Macron’s startup-style campaign upends French expectations
POITIERS, France — Whether or not Emmanuel Macron wins the French presidency in next Sunday’s runoff, he has already accomplished the unthinkable.
That’s thanks to an unorthodox, American-style grassroots campaign, which has harvested ideas from the left and the right, tossed them with a dose of startup culture and business school acumen and produced a political phenomenon. Without a party to back him up or any experience stumping for votes, the 39-year-old Macron came out on top of the first round of the French presidential vote, winning over 8 million voters and overturning decades of French political expectations.
An inside look by The Associated Press at Macron’s campaign found a mix of high-tech savvy, political naivete and a jarring disconnect between his multilingual, well-traveled campaign team and a mass of ordinary voters who have never left France and fear being crushed by immigration and job losses.
“It’s not a done deal,” campaign spokeswoman Laurence Haim told The AP during a campaign trip Saturday, careful to insist that, despite polls naming Macron the election favorite, risks remain. “We are extremely cautious.”
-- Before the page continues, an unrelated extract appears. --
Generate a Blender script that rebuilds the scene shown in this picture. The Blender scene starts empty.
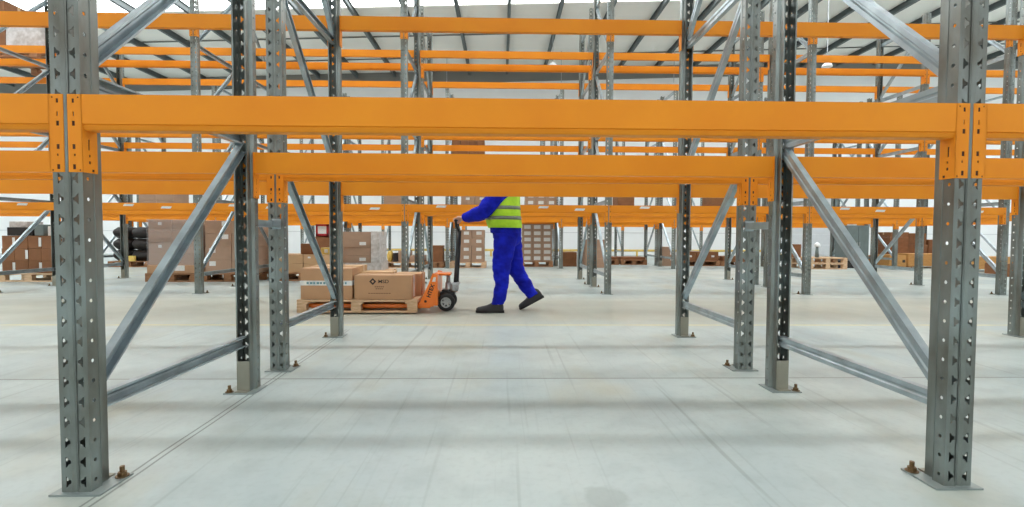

The centrist Macron is facing off against far-right National Front leader Marine Le Pen in the presidential runoff.
Detractors dub Macron a bubble that, if elected, would deflate and self-destruct at the first national crisis. Le Pen labels him a puppet of the borderless financial and political elite at a time when many workers feel like globalization roadkill.
Le Pen’s campaign is unusual in its own ways. She has broadened her support base far beyond the xenophobic old guard associated with her National Front party when her father JeanMarie was in charge. Today the people stumping for Le Pen votes at farmers’ markets and university campuses include the children of immigrants, academics, gays and former communists. She is also campaigning in her own name — not that of her party, a clear bid to distance herself from its past stigma.
Macron’s team wants to puncture the heterogeneous image of Le Pen’s campaign, and paints her as a closed-minded nationalist with a dangerous populist vision.
“It’s a fight between two different kinds of societies, for France and for Europe,” Haim said. “We are going to show the French people — and hopefully the world — that we are fighting for something bigger than us.”
Haim worked 25 years as a journalist in Washington before deciding to join politics in December — out of fear of seeing a French Donald Trump rise to power on a populist wave.
“Of course we feel the Trump effect,” Haim said. “The Marine Le Pen people watched very carefully what Donald Trump was doing.”
Since Macron won the first-round vote, Haim and other members of his team have been shuttling nonstop around France, from a factory in Macron’s northern hometown of Amiens to the site of a Nazi massacre to a farm in Usseau in central France. His campaign headquarters in southern Paris includes a nap room, though it’s used more for storing spare shoes than rest.
Macron’s team starts their day about 7 a.m. and goes until 1 a.m., huddling around laptops in a lowprofile office building. A crucial part of the operation is the “riposte desk,” assigned with tracking Macron’s public statements and the social media reaction. For each hostile tweet, Macron’s team tries to counter.
National Front activists and their supporters have a head start here — they’ve been using social networks for years to build their following outside France’s traditional media.
Macron’s team is increasingly cautious about language, avoiding English words in public statements or anything that smacks of elitism. That’s especially important because his campaign team is exceptionally international — more than half have lived abroad, unlike most French voters.
Le Pen is much better at speaking the language of the people, yet her headquarters is on one of Paris’ most elite streets — the same one as the presidential Elysee Palace. In contrast to Macron’s campaign, she never envisions losing, saying “When I am president,” not “if.”
For both campaigns, security is increasingly important, especially since an Islamic State-claimed attack in Paris earlier this month. With sniffer dogs, pat downs and layers of bodyguards, it’s tougher to enter a campaign event for either candidate now than it was to follow Nicolas Sarkozy’s presidential campaign in 2012 — and he was president at the time.